**Direction**
Where the data below has the string "this", return the whole line.

**Given information**
-.-.-

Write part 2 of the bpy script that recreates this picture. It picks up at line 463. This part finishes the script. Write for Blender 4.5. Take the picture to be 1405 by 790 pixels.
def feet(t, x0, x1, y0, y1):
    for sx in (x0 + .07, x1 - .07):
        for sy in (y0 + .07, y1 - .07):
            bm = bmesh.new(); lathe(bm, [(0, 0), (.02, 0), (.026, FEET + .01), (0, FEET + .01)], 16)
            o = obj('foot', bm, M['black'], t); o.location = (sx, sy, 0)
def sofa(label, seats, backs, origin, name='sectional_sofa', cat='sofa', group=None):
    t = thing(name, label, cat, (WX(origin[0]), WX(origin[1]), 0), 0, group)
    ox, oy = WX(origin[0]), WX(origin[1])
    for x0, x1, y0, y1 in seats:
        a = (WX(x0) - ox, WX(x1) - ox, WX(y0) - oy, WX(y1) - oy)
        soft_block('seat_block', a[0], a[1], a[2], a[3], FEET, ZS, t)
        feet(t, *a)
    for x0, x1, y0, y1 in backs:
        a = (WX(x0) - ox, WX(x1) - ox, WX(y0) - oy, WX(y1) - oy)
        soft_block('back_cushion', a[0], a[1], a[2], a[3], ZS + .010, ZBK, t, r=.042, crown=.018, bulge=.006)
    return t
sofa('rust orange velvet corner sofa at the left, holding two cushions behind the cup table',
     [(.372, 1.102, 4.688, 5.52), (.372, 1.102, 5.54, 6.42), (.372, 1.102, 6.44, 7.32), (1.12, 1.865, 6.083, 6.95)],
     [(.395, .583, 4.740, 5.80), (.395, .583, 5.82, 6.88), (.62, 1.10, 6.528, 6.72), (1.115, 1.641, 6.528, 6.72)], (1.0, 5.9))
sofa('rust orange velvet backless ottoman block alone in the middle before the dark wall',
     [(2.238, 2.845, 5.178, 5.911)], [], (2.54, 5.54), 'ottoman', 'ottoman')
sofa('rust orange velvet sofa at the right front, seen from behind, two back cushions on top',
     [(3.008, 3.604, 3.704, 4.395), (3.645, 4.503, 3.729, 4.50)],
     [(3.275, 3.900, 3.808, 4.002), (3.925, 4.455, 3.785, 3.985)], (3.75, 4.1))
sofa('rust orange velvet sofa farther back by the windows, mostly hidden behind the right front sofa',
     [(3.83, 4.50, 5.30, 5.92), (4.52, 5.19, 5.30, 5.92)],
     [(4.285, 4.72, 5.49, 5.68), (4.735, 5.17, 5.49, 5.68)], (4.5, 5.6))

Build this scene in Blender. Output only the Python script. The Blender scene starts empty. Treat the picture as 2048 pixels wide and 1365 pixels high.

-.-.-

**Output of the task**
Write part 2 of the bpy script that recreates this picture. It picks up at line 463. This part finishes the script. Write for Blender 4.5. Take the picture to be 1405 by 790 pixels.
Build this scene in Blender. Output only the Python script. The Blender scene starts empty. Treat the picture as 2048 pixels wide and 1365 pixels high.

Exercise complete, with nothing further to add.